WHAT YOU ARE ASKED TO DO
Return the material word for word. Do not include pictures.

--- Start ---

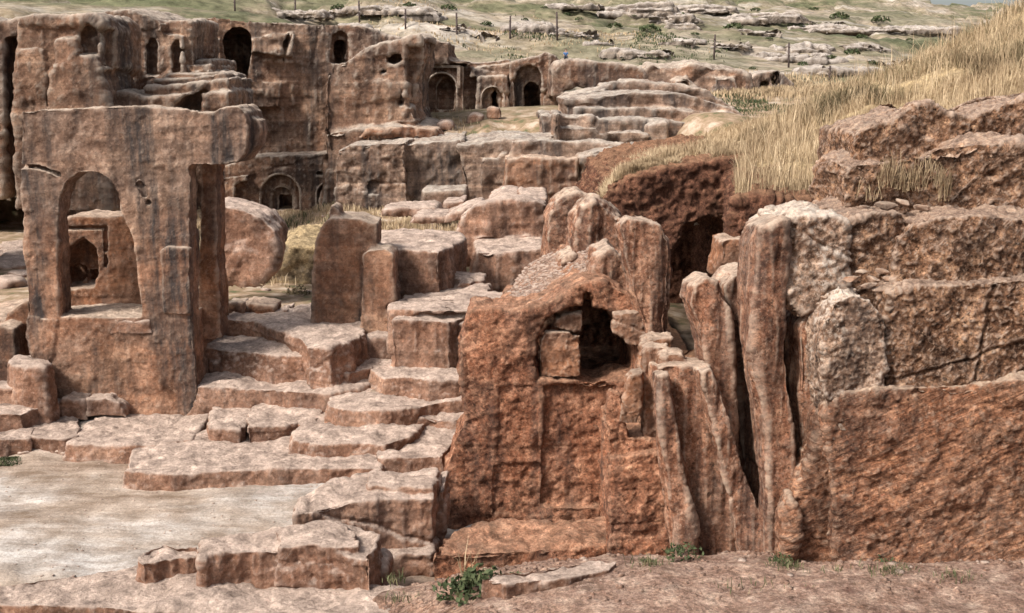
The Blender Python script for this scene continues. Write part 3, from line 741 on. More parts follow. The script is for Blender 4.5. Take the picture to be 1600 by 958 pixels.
c = rock('tomb_facade', 'narrow rock front with a little black doorway in a shallow arch', 'tomb', 'cliff', 'cliff', 60,
     [Bk([(722, 178), (722, 106), (735, 98), (775, 96), (797, 92), (800, 178)], 60.6, 5), Bk([(745, 178), (747, 120), (792, 118), (795, 178)], 59.8, 3), Bk([(735, 120), (738, 105), (790, 100), (800, 98), (800, 118)], 60, 4)],
     [Cut(arch(770, 136, 34, 172), 59.8, .35), Cut(arch(773, 142, 14, 172), 59.8, 3), Cut(R(752, 134, 794, 174), 59.8, 2.8, out=-.7)], big=.04, mid=.02, strata=.03, k=1.2, thin=False)
arch_band(770, 136, 34, 168, 2.2, 59.8, .07, c, 'cliff')
c = rock('tomb_facade', 'tall vaulted rock recess with a black arched doorway at its back', 'tomb', 'cliff', 'cliff', 60,
     [Bk([(795, 178), (798, 96), (815, 92), (842, 86), (852, 80), (868, 86), (880, 100), (880, 178)], 60, 6)],
     [Cut([(803, 168), (802, 125), (806, 112), (815, 104), (828, 101), (840, 106), (846, 118), (848, 145), (848, 172), (803, 172)], 60, .6), Cut(arch(831, 128, 28, 168), 60, 3), Cut(R(806, 118, 868, 172), 60, 5, out=-1.1), Cut(R(809, 123, 814, 129), 60, 2.5)], strata=.03, big=.05, mid=.03, k=1.2, thin=False)
c = rock('rock_outcrop', 'big smooth rounded rock block with a dark slot under it and a person on top', 'outcrop', 'cliff', 'cliff', 58,
     [Bk([(862, 150), (862, 108), (868, 96), (885, 92), (925, 93), (960, 97), (1003, 104), (1012, 120), (1010, 150)], 58, 6)],
     [Cut([(874, 146), (880, 140), (905, 137), (922, 140), (926, 146)], 58, 3)], strata=.03, smooth=6, big=.15)
c = rock('rock_outcrop', 'row of crumbling pale rocks to the right of the smooth rounded block', 'outcrop', 'cliff', 'cliff', 62,
     [Bk([(1000, 165), (998, 112), (1018, 100), (1050, 104), (1080, 100), (1110, 103), (1135, 108), (1172, 118), (1180, 165)], 61, 6),
      Bk([(1050, 165), (1055, 125), (1075, 120), (1085, 128), (1090, 165)], 60, 3), Bk([(1110, 165), (1118, 118), (1150, 122), (1160, 165)], 60.3, 3)],
     [Cut([(1060, 150), (1066, 128), (1076, 126), (1084, 150)], 60, 1)], big=.35, mid=.15)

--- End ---

ANSWER TO THE TASK
The Blender Python script for this scene continues. Write part 3, from line 741 on. More parts follow. The script is for Blender 4.5. Take the picture to be 1600 by 958 pixels.
c = rock('tomb_facade', 'narrow rock front with a little black doorway in a shallow arch', 'tomb', 'cliff', 'cliff', 60,
     [Bk([(722, 178), (722, 106), (735, 98), (775, 96), (797, 92), (800, 178)], 60.6, 5), Bk([(745, 178), (747, 120), (792, 118), (795, 178)], 59.8, 3), Bk([(735, 120), (738, 105), (790, 100), (800, 98), (800, 118)], 60, 4)],
     [Cut(arch(770, 136, 34, 172), 59.8, .35), Cut(arch(773, 142, 14, 172), 59.8, 3), Cut(R(752, 134, 794, 174), 59.8, 2.8, out=-.7)], big=.04, mid=.02, strata=.03, k=1.2, thin=False)
arch_band(770, 136, 34, 168, 2.2, 59.8, .07, c, 'cliff')
c = rock('tomb_facade', 'tall vaulted rock recess with a black arched doorway at its back', 'tomb', 'cliff', 'cliff', 60,
     [Bk([(795, 178), (798, 96), (815, 92), (842, 86), (852, 80), (868, 86), (880, 100), (880, 178)], 60, 6)],
     [Cut([(803, 168), (802, 125), (806, 112), (815, 104), (828, 101), (840, 106), (846, 118), (848, 145), (848, 172), (803, 172)], 60, .6), Cut(arch(831, 128, 28, 168), 60, 3), Cut(R(806, 118, 868, 172), 60, 5, out=-1.1), Cut(R(809, 123, 814, 129), 60, 2.5)], strata=.03, big=.05, mid=.03, k=1.2, thin=False)
c = rock('rock_outcrop', 'big smooth rounded rock block with a dark slot under it and a person on top', 'outcrop', 'cliff', 'cliff', 58,
     [Bk([(862, 150), (862, 108), (868, 96), (885, 92), (925, 93), (960, 97), (1003, 104), (1012, 120), (1010, 150)], 58, 6)],
     [Cut([(874, 146), (880, 140), (905, 137), (922, 140), (926, 146)], 58, 3)], strata=.03, smooth=6, big=.15)
c = rock('rock_outcrop', 'row of crumbling pale rocks to the right of the smooth rounded block', 'outcrop', 'cliff', 'cliff', 62,
     [Bk([(1000, 165), (998, 112), (1018, 100), (1050, 104), (1080, 100), (1110, 103), (1135, 108), (1172, 118), (1180, 165)], 61, 6),
      Bk([(1050, 165), (1055, 125), (1075, 120), (1085, 128), (1090, 165)], 60, 3), Bk([(1110, 165), (1118, 118), (1150, 122), (1160, 165)], 60.3, 3)],
     [Cut([(1060, 150), (1066, 128), (1076, 126), (1084, 150)], 60, 1)], big=.35, mid=.15)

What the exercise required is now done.